MA

NIST Finalizes Multiyear Effort for its Big Data Interoperability Framework

Published: October 30, 2019

Big DataNIST

The NIST Big Data Interoperability Framework provides guidance on the development of interoperable and safe software solutions for big data analytics.

The NIST Big Data Public Working Group (NBD-PWG) has released the final version of the NIST Big Data Interoperability Framework (NBDIF) after years of effort to develop a framework to advance the progress of big data. The NBDIF primarily provides the common requirements to help agencies develop and deliver interoperable and adaptable big data analytics software based on an open reference architecture.

Specifically, the framework targets developers to create and deploy analytical software tools to work in any computing platform and transfer seamlessly to any other platform. “If software vendors use the framework’s guidelines when developing analytical tools, then analysts’ results can flow uninterruptedly, even as their goals change and technology advances,” according to NIST’s announcement.

Released in three versions, each version marks the stages of NBD-PWG work on the framework. The first version identified high-level, key components of the big data reference, while the second iteration defined the general interfaces of those components. In its final version, the NBDIF builds general applications through general interfaces to validate the framework.

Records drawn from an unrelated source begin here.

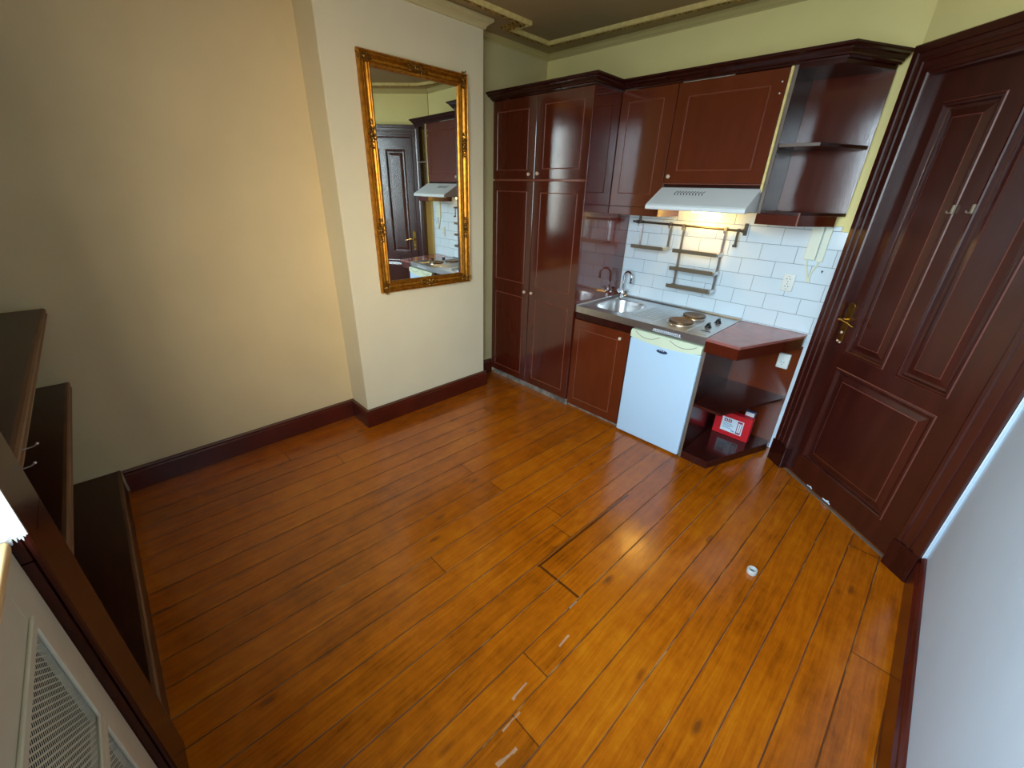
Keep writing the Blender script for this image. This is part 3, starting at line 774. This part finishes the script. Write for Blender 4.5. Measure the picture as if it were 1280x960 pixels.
for x, y, r in ((1.482, -.405, .079), (1.482, -.195, .075)):
    m = MB(); m.lathe((x, y, ZW), [(r+.010, 0), (r+.010, .003), (r+.004, .006), (r-.004, .006)], 'Z', 48); p = build('hotplate_ring', m, 'steel', sw, smooth=True)
    m = MB(); m.lathe((x, y, ZW+.006), [(r-.003, 0), (r, .003), (r, .011), (r-.004, .014), (r*.62, .0135), (r*.6, .0125), (r*.3, .0125), (r*.28, .0135), (.02, .0135), (.017, .011), (.001, .011)], 'Z', 48)
    build('hotplate', m, 'plate', p, smooth=True)
for x, y in ((1.646, -.362), (1.650, -.205)):
    m = MB(); m.lathe((x, y, ZW), [(.022, 0), (.022, .003), (.017, .005), (.016, .016), (.014, .018)], 'Z', 20); m.box(x-.006, x+.006, y-.021, y+.021, ZW+.014, ZW+.030, bev=.004); build('control_knob', m, 'black', sw, smooth=True)
m = MB()
for k in range(15): m.box(1.392+k*.0125, 1.398+k*.0125, WY0-.0012, WY0+.001, .820, .834, bev=.0005)
m.box(1.385, 1.583, WY0-.0008, WY0+.001, .815, .8175)
build('vent_slots', m, 'label_white', sw)
m = MB(); m.box(1.64, 1.70, -.470, -.455, ZW+.0002, ZW+.0016); build('hob_marking', m, 'socket_dark', sw)
# faucet
fa = thing('sink_faucet', (.814, -.062, ZW+.0015), 'chrome two-handle faucet with a curved spout behind the sink', 'faucet')
fx, fy, fz = .814, -.062, ZW+.001
m = MB(); m.lathe((fx, fy, fz), [(.024, 0), (.024, .006), (.018, .012), (.017, .040), (.014, .05)], 'Z', 20); m.tube([(fx-.032, fy+.003, fz+.024), (fx+.032, fy-.003, fz+.024)], .012, 14); build('faucet_body', m, 'chrome', fa, smooth=True)
m = MB(); pts = [(fx, fy, fz+.04)]
ca, sa = math.cos(math.radians(-20)), math.sin(math.radians(-20))
for k in range(13):
    a = PI-PI*k/12*1.08; pts.append((fx+ca*(.045+.045*math.cos(a)), fy+sa*(.045+.045*math.cos(a)), fz+.165+.045*math.sin(a)))
pts.append((pts[-1][0], pts[-1][1], pts[-1][2]-.012))
m.tube(pts, .0088, 12); m.tube([pts[-1], (pts[-1][0], pts[-1][1], pts[-1][2]-.016)], .0115, 12); build('spout', m, 'chrome', fa, smooth=True)
for sgn in (-1, 1):
    m = MB(); m.tube([(fx+sgn*.026, fy-sgn*.003, fz+.026), (fx+sgn*.036, fy-sgn*.004-.004, fz+.042), (fx+sgn*.047, fy-.012, fz+.060)], [.011, .012, .0135], 12); build('tap_handle', m, 'chrome', fa, smooth=True)

# sink cabinet
sc = thing('sink_cabinet', (.99, -.3, 0), 'mahogany base cabinet under the sink', 'cabinet')
m = MB()
m.box(.7505, .767, -.578, -.005, .055, .8065); m.box(1.216, 1.2325, -.578, -.005, .055, .8065); m.box(.767, 1.216, -.578, -.005, .055, .071)
build('carcass', m, 'mahog', sc)
m = MB(); m.box(.7505, 1.2325, -.593, -.579, .757, .8065, bev=.001); build('top_rail', m, 'mahog_dark', sc)
m = MB(); m.box(.7505, 1.2325, -.570, -.05, .001, .054); build('plinth', m, 'plinth', sc)
cab_door(sc, .7525, 1.2300, .030, .752, -.5975, [(.803, .093, 1.144, .684)], (1.165, .702))

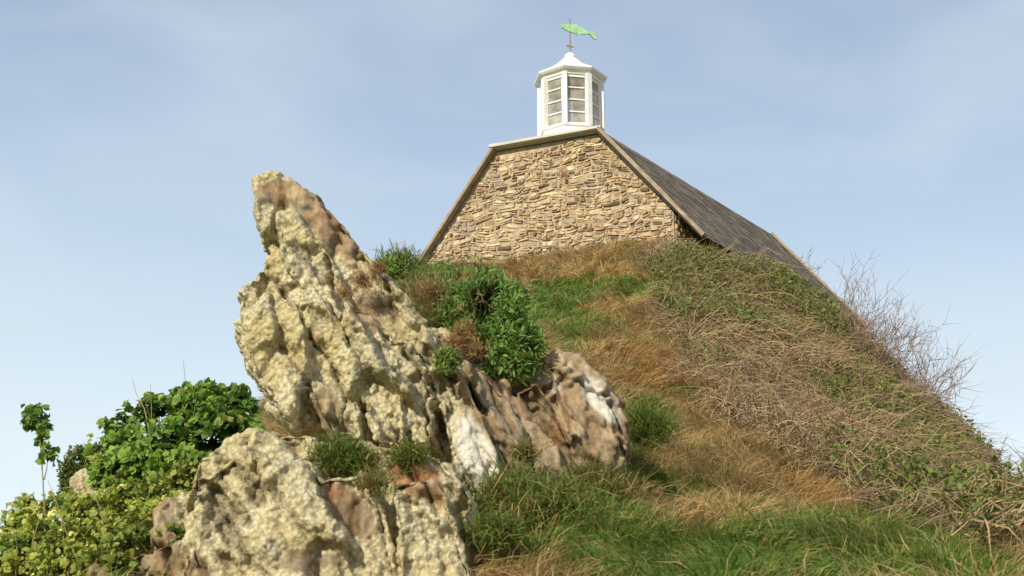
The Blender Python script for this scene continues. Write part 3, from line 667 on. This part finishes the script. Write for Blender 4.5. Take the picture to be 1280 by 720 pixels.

The result is a series of nine volumes that make up the NBDIF:

  1. Definitions
  2. Taxonomies
  3. Use Case and Requirements
  4. Security and Privacy
  5. Architectures White Paper Survey
  6. Reference Architecture
  7. Standards Roadmap
  8. Reference Architecture Interface
  9. Modernization and Adoption

Major Objectives:

Goals for the NBDIF include achieving streamlined standards and understanding for big data components, as well as:

  • A common language for big data solutions, processes and systems
  • Federal agency understanding of vendor’s big data software to categorize and compare solutions
  • Consistent methods to implement technology to solve similar problem sets
  • A roadmap of standards for interoperability, probability, reusability and extendibility of big data solutions
  • Maturity elements and barriers for secure adoption of big data systems

The NBDIF announcement provides several applicable examples in the use of the NBDIF to solve common, contemporary data problems throughout federal agencies. One such example includes weather forecasting. Meteorologists must deal with analytical tools that track multiple variables of data that change simultaneously. By implementing the measures within the NBDIF, forecasting can become flexible with solutions that allow meteorologists to update improvements to existing models effortlessly.

Implications

For contractors, the common definitions, specifications and patterns within the NBDIF will help provide clarity and standardization in big data contract requirements.

Moreover, the NBDIF paves the way for vendors to develop software solutions that are interoperable and adaptable across multiple computing platforms, including cloud-based environments.

Lastly, the NBDIF provides federal government awareness in the adoption of big data software, allowing agencies to better discern analytic solutions that fit into their data environment.